はじめまして、堀越ヨッシーと申します。オイラも同じような事を思っていました。カップヌードルのCMのラストカットを見て、「何!?このクオリティの低さは?」と愕然としました。何より大友先生までが3Dの方に行っちゃったのが残念でなりません。漫画家出身なんだからせめて手描きアニメにこだわって欲しかったです。
「スチーム・ボーイ」は未見です。予告編で見た鈴木杏らの声の芝居があまりにもひどかったから...
by 堀越ヨッシー (2006-06-05 20:23) 

keiko-nari

これを知ったらジミーは悲しむだろうな・・・
楽しみにしていたから。
by keiko-nari (2006-06-05 20:28) 

ken

>堀越ヨッシーさん
 ようこそ。「FREEDOM」キャンペーンはこれから先、どういう映像が露出される
 のか、楽しみではあります。
 「スチームボーイ」は見なくていいと思いますねえ。
 nice!ありがとうございます。

>keikoさん
 やんわり、遠まわしに伝えてあげなはれ。
 nice!ありがとうございます。
by ken (2006-06-05 23:13) 

SKY1

今晩は。
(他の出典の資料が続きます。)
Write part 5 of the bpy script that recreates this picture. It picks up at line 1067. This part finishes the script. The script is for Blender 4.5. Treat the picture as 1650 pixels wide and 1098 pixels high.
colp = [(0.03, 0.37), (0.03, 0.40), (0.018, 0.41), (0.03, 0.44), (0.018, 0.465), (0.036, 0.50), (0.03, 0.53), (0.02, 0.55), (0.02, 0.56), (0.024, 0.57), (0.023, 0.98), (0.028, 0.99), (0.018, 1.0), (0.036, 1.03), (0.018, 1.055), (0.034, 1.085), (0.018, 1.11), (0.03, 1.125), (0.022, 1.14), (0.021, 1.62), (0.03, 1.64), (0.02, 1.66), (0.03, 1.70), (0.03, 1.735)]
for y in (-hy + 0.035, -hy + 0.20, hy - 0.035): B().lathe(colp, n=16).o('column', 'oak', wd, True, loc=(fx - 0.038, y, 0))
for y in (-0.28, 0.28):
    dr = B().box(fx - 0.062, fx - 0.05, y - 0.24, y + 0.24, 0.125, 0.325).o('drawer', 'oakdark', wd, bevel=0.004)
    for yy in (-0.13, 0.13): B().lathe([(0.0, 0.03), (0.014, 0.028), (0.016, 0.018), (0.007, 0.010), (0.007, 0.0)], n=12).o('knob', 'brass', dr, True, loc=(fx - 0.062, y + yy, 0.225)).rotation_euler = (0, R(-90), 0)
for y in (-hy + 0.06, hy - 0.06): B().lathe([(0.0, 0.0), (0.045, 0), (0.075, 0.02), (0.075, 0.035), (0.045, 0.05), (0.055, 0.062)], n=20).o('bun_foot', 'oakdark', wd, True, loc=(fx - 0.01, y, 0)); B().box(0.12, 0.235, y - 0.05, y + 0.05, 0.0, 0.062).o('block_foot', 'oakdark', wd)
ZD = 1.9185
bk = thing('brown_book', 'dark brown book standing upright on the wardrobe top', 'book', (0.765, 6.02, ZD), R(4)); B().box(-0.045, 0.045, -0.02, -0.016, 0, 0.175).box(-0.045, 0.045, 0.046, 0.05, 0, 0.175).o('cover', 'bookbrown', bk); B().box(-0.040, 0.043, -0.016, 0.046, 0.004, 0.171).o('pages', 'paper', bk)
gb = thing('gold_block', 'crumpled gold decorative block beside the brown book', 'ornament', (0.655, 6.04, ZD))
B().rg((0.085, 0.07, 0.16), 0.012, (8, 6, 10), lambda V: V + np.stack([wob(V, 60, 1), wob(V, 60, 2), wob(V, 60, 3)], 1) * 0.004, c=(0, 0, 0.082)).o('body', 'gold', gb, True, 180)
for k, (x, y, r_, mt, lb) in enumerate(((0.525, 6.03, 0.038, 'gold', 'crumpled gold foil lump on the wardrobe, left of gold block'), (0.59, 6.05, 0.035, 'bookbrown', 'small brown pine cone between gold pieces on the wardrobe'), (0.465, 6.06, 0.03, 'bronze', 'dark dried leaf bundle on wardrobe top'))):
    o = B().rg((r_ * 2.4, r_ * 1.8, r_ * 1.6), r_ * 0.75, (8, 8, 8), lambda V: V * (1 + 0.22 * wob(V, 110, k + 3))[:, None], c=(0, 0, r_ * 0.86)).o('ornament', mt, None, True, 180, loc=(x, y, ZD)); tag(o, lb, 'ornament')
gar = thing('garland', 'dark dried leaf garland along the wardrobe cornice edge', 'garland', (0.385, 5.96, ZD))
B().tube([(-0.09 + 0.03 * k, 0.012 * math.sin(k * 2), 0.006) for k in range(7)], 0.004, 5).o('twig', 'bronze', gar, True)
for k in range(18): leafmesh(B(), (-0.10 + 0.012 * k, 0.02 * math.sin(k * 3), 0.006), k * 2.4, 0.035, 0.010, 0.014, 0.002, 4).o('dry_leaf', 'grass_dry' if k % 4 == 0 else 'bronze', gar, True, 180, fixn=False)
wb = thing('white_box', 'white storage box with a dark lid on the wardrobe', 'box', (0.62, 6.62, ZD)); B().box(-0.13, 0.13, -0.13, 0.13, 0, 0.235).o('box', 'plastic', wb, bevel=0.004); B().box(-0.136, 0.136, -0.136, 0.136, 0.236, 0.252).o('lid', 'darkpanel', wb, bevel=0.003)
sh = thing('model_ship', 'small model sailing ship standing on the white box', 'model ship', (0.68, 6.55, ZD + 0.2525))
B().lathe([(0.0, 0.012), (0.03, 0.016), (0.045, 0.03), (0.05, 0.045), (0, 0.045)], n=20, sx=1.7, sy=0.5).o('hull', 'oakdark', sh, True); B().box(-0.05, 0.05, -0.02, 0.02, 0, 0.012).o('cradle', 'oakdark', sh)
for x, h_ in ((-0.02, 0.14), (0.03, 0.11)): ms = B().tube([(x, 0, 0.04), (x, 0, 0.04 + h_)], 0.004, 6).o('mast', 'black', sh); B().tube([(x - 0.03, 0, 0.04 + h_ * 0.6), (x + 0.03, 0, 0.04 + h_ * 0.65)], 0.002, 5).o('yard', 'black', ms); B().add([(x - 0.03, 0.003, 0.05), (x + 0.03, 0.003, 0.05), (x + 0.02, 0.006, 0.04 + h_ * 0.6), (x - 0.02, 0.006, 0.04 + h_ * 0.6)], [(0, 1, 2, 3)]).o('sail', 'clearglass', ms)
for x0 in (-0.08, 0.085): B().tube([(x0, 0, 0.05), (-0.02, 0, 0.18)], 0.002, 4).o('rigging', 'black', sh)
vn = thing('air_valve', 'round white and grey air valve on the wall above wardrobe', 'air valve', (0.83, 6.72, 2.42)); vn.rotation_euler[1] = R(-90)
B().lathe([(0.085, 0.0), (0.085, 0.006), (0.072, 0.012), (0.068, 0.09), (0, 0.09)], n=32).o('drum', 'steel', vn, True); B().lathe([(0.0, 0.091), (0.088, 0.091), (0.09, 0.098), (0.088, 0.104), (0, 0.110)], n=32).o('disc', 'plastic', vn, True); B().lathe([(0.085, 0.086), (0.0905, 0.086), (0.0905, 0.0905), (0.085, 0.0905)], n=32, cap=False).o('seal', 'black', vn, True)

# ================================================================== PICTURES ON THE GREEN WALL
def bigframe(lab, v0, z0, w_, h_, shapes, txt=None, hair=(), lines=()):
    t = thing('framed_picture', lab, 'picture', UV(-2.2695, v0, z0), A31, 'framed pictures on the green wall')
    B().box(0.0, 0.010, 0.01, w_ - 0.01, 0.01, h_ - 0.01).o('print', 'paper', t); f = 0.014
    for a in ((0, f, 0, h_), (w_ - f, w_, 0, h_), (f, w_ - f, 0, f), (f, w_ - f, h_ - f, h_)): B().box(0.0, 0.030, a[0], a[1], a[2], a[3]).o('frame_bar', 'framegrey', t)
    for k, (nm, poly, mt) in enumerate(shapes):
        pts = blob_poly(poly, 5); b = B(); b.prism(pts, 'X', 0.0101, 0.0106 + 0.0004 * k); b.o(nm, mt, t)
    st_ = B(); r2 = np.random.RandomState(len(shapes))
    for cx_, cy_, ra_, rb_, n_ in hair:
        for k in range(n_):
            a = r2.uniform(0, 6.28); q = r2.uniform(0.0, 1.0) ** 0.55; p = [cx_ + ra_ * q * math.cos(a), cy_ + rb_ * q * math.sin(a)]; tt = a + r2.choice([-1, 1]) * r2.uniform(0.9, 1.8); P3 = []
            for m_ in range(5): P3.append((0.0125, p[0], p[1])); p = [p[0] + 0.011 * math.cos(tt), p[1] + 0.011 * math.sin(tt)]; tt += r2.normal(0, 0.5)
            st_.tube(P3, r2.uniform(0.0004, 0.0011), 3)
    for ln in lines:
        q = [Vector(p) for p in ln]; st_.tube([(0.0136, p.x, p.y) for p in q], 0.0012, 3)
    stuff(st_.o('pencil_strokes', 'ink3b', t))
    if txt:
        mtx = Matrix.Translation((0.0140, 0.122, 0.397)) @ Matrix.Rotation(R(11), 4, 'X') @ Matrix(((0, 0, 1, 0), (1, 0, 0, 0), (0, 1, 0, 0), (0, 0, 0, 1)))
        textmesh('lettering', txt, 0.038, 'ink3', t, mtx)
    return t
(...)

スチームボーイは酷かったですね。おっしゃるとおりです。3Dのキャラクターについては、BSアニメ夜話でどなたかが「技術者がいない」と言う趣旨の事を言っていました。あのCMでも少年が呟いているのに、妙に口がパクパクしていて変な感じだと思いました。
by SKY1 (2006-06-05 23:59) 

ken

「スチームボーイ」が当時どういう評価を受けたのか知りたくなってきました。
CMアニメは今後の展開に期待したいところです。
by ken (2006-06-06 00:48) 

mouse1948

ペ・ドゥナの大ファンのken さん、初めまして。
こんばんわ。
コメントをありがとうございます。

大好きな女優さんが、映画だろうがTVドラマだろうが好きな女優さんの活躍を「映画」という枠に拘る必要が何処にあるのでしょう?
韓流、というブームは確かに韓国のTVドラマからでした。
でもそれが何なのでしょう。
ペ・ドゥナの大ファン?
「映画」はアートで、TVドラマはお茶の間で?
良いものは良い!
映画であろうがTVドラマであろうが。
「北の国から」はTVドラマですよ!
by mouse1948 (2006-06-07 21:35) 

ken

「北の国から」だけは別格です。
倉本聰さんが映画の脚本を書かないから(笑)。
by ken (2006-06-08 00:07) 

ジェラミイ

こんにちは。

『スチーム』は先日、WOWOWで初めて観ました。
8年と24億円にしては、あれですが、それなりにおもしろかったです。
個人的に19世紀イギリス、大好きですし。
でも『AKIRA』と比較してしまうと、大友先生の才能の枯渇を感じずにはいられませんでした。
by ジェラミイ (2006-06-16 09:05) 

ken

そうですねえ、ちょいちょいと作った映画だと思えばいいかも。
「AKIRA」と比較すると、うぬれコラー!と叫んでしまうのでやめましょう(笑)
by ken (2006-06-16 13:22) 

宙太郎

> 引き受けはしたが彼は今も「面白くない」と思いながら仕事をしていると思う。> その証拠に登場人物たちの目に力が無いのだ。
これらは違うのではないでしょうか?画力に関してはそう思いますが何か隠し玉があるのではと勘繰りたくなってしまう私は、大友ファンなのでしょうか?
きっと何かが・・・
トロさんのところから飛んできました、ずっと前からお名前は拝見しておりましたが、はじめてのコメントだと思います(?)。今後もよろしく御願いしますm(__)m
P.S. kenさんの鋭い考察には脱帽です!
by 宙太郎 (2006-06-20 20:56) 

ken

もちろん僕も大友ファンです。
新CMの出来栄えはかなりのものでしたが、昔の大友さんでしかありません。